Europe MDI February contracts largely steady, selective rises

12 February 2014 23:59 Source:ICIS News

LONDON (ICIS)--European methyl di-p-phenylene isocyanate (MDI) contract prices have largely remained steady in February despite some price increases, sources said on Wednesday.

February contract prices were steady assessed at €2,020-2,100/tonne FD (free delivered) WE (western Europe) for crude MDI and €2,230-2,280/tonne FD WE for pure MDI, according to ICIS.

Numbers were also heard either side of the range, but they were not widely confirmed.

Some selling and buying sources confirmed price rollovers for crude MDI in February, as increased upstream benzene cost pressure over the last few months was being weighed against good supply and reasonable demand, albeit in the context of low seasonality.

In addition, a number of crude MDI contracts were fixed for the quarter meaning that these prices would roll over into February, making it difficult to increase prices across the board.

Some suppliers said they had achieved price rises of €20-40/tonne in February, depending on grade, because of higher cost pressure and margin recovery, as well as  robust demand. However, there was insufficient market confirmation to substantiate this as a general market trend.  

One manufacturer conceded that it had been easier to implement price increases for pure MDI rather than crude MDI because of differences in seasonality and validity of contract types.

It said it had tried to increase its crude MDI prices by €50/tonne as a minimum, but had achieved plus €20-30/tonne, because the increase potential for crude MDI was being diluted by a number of quarterly contracts. While demand was good for the time of year, it was still lower than in the fourth quarter of 2013 for seasonal reasons and availability was ample, it added.

It said it had achieved larger price rises of €30-40/tonne for pure MDI in February on the back of rising raw material costs and the ability to adjust on a monthly basis, as well as seasonally-healthy demand. Pure MDI activity is typically in high season during the first few months of the year, in contrast to crude MDI. 

Another supplier said it had also increased its pure MDI prices by €35/tonne in February, but it said its prices remain largely within the range but had moved closer to the upper end.

Other buying and selling sources confirmed price rollovers for pure MDI, as higher raw material costs are being offset by satisfactory demand, but market conditions could be better in light of the season. The latter was being attributed to recent and ongoing economic and currency constraints in parts of the Mediterranean. There was some talk of competitive offers in southern Europe, although this was thought to be for imported origin and details on volumes was not forthcoming.  

One producer had said it had mainly kept its MDI prices steady in February, albeit with a few selective increases for crude MDI. It said it had already booked its MDI business in February ahead of news of the rise in benzene February contract price settlement.

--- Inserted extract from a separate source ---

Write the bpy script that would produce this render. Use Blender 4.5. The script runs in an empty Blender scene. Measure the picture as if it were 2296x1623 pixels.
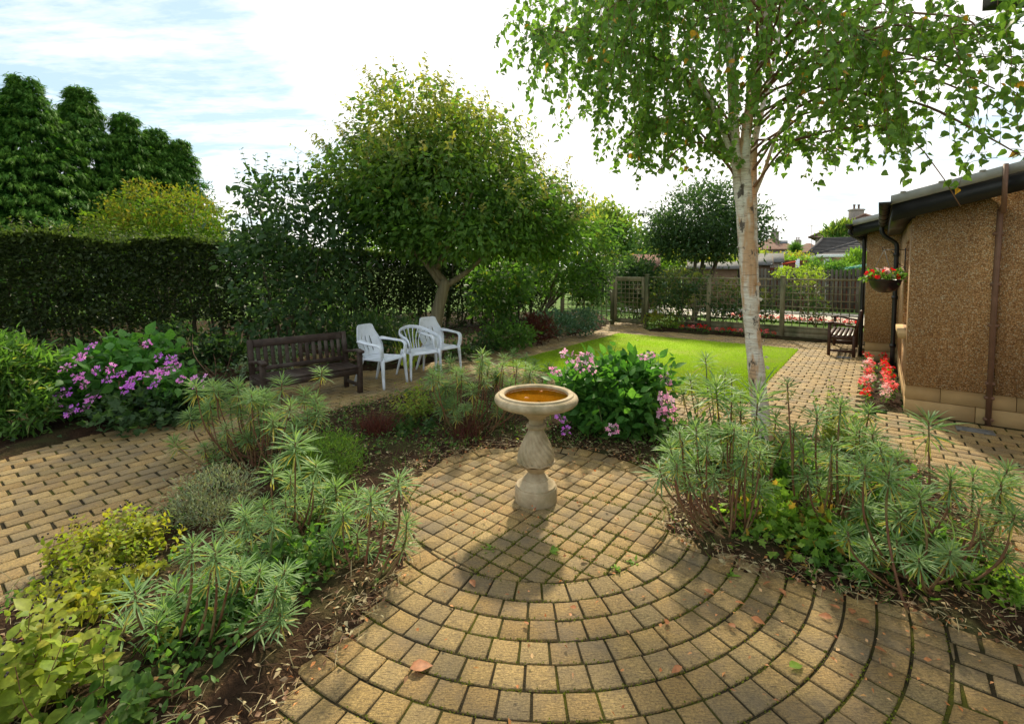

However, it is likely to push for higher prices in March for margin reasons, although it said it is too early to disclose a precise target.

Other suppliers are also looking to raise prices with effect from March or April, depending on contract type, with target hikes of around €150/tonne being heard. Huntsman has announced its intention to raise prices by this magnitude as of 1 March or as contracts allow, on the back of the need to recoup lost margins in view of higher raw material, transportation and energy costs and to achieve re-investment economics. 

Some buying sources said they were not yet aware of these targets and had not yet started discussions. Other customers  considered these proposed hikes overly ambitious and some said that any upward price move may be likely, but not to that extent, although they said this will depend on how firm the producers are in their stance. 

One main buyer had said it did not rule out the possibility of an upward price move for crude MDI over the next few months if benzene costs remain firm, as demand for crude MDI in the downstream construction sector is expected to move into high season in the spring.